Return all the data, word for word.
..........
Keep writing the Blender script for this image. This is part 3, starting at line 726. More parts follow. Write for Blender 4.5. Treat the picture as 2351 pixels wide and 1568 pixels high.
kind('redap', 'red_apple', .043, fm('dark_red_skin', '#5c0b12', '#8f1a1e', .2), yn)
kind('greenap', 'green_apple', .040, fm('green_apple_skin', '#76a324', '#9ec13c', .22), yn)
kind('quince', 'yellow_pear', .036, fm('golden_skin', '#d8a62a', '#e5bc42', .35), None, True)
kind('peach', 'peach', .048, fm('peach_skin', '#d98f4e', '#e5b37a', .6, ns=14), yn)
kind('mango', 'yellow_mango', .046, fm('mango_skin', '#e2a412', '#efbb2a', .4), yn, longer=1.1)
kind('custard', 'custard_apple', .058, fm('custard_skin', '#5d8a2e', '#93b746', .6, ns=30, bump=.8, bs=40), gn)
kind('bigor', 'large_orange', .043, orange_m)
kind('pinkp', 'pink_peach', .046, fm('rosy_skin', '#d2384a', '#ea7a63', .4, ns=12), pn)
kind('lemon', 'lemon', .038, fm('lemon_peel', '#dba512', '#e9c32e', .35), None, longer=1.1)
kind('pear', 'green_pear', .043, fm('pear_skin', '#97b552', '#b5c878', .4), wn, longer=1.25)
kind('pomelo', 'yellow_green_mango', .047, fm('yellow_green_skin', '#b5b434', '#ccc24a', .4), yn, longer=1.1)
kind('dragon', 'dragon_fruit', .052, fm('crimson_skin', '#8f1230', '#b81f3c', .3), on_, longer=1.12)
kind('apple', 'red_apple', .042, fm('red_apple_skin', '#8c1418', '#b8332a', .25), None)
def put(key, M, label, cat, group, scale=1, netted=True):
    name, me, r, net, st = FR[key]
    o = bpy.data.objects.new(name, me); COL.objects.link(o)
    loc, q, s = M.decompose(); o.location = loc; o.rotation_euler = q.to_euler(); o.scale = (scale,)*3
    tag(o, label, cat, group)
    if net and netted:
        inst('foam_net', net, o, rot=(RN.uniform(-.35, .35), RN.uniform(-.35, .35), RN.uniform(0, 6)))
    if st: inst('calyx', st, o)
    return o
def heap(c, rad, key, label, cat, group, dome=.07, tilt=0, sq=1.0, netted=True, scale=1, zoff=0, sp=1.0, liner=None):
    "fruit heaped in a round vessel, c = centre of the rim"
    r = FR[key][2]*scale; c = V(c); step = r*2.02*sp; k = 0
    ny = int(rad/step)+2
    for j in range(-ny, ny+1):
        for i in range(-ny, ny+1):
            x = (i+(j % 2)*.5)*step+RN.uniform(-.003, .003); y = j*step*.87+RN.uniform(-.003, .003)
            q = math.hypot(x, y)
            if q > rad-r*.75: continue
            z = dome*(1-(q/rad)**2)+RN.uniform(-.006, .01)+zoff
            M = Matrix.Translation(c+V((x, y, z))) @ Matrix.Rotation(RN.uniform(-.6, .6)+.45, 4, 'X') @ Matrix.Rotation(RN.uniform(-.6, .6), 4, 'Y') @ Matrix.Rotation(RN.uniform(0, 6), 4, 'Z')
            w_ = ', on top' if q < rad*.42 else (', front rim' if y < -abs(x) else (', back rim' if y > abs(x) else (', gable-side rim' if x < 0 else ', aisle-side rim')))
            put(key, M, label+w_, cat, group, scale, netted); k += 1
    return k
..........
SOLUTION TO THE EXERCISE:
Keep writing the Blender script for this image. This is part 3, starting at line 726. More parts follow. Write for Blender 4.5. Treat the picture as 2351 pixels wide and 1568 pixels high.
kind('redap', 'red_apple', .043, fm('dark_red_skin', '#5c0b12', '#8f1a1e', .2), yn)
kind('greenap', 'green_apple', .040, fm('green_apple_skin', '#76a324', '#9ec13c', .22), yn)
kind('quince', 'yellow_pear', .036, fm('golden_skin', '#d8a62a', '#e5bc42', .35), None, True)
kind('peach', 'peach', .048, fm('peach_skin', '#d98f4e', '#e5b37a', .6, ns=14), yn)
kind('mango', 'yellow_mango', .046, fm('mango_skin', '#e2a412', '#efbb2a', .4), yn, longer=1.1)
kind('custard', 'custard_apple', .058, fm('custard_skin', '#5d8a2e', '#93b746', .6, ns=30, bump=.8, bs=40), gn)
kind('bigor', 'large_orange', .043, orange_m)
kind('pinkp', 'pink_peach', .046, fm('rosy_skin', '#d2384a', '#ea7a63', .4, ns=12), pn)
kind('lemon', 'lemon', .038, fm('lemon_peel', '#dba512', '#e9c32e', .35), None, longer=1.1)
kind('pear', 'green_pear', .043, fm('pear_skin', '#97b552', '#b5c878', .4), wn, longer=1.25)
kind('pomelo', 'yellow_green_mango', .047, fm('yellow_green_skin', '#b5b434', '#ccc24a', .4), yn, longer=1.1)
kind('dragon', 'dragon_fruit', .052, fm('crimson_skin', '#8f1230', '#b81f3c', .3), on_, longer=1.12)
kind('apple', 'red_apple', .042, fm('red_apple_skin', '#8c1418', '#b8332a', .25), None)
def put(key, M, label, cat, group, scale=1, netted=True):
    name, me, r, net, st = FR[key]
    o = bpy.data.objects.new(name, me); COL.objects.link(o)
    loc, q, s = M.decompose(); o.location = loc; o.rotation_euler = q.to_euler(); o.scale = (scale,)*3
    tag(o, label, cat, group)
    if net and netted:
        inst('foam_net', net, o, rot=(RN.uniform(-.35, .35), RN.uniform(-.35, .35), RN.uniform(0, 6)))
    if st: inst('calyx', st, o)
    return o
def heap(c, rad, key, label, cat, group, dome=.07, tilt=0, sq=1.0, netted=True, scale=1, zoff=0, sp=1.0, liner=None):
    "fruit heaped in a round vessel, c = centre of the rim"
    r = FR[key][2]*scale; c = V(c); step = r*2.02*sp; k = 0
    ny = int(rad/step)+2
    for j in range(-ny, ny+1):
        for i in range(-ny, ny+1):
            x = (i+(j % 2)*.5)*step+RN.uniform(-.003, .003); y = j*step*.87+RN.uniform(-.003, .003)
            q = math.hypot(x, y)
            if q > rad-r*.75: continue
            z = dome*(1-(q/rad)**2)+RN.uniform(-.006, .01)+zoff
            M = Matrix.Translation(c+V((x, y, z))) @ Matrix.Rotation(RN.uniform(-.6, .6)+.45, 4, 'X') @ Matrix.Rotation(RN.uniform(-.6, .6), 4, 'Y') @ Matrix.Rotation(RN.uniform(0, 6), 4, 'Z')
            w_ = ', on top' if q < rad*.42 else (', front rim' if y < -abs(x) else (', back rim' if y > abs(x) else (', gable-side rim' if x < 0 else ', aisle-side rim')))
            put(key, M, label+w_, cat, group, scale, netted); k += 1
    return k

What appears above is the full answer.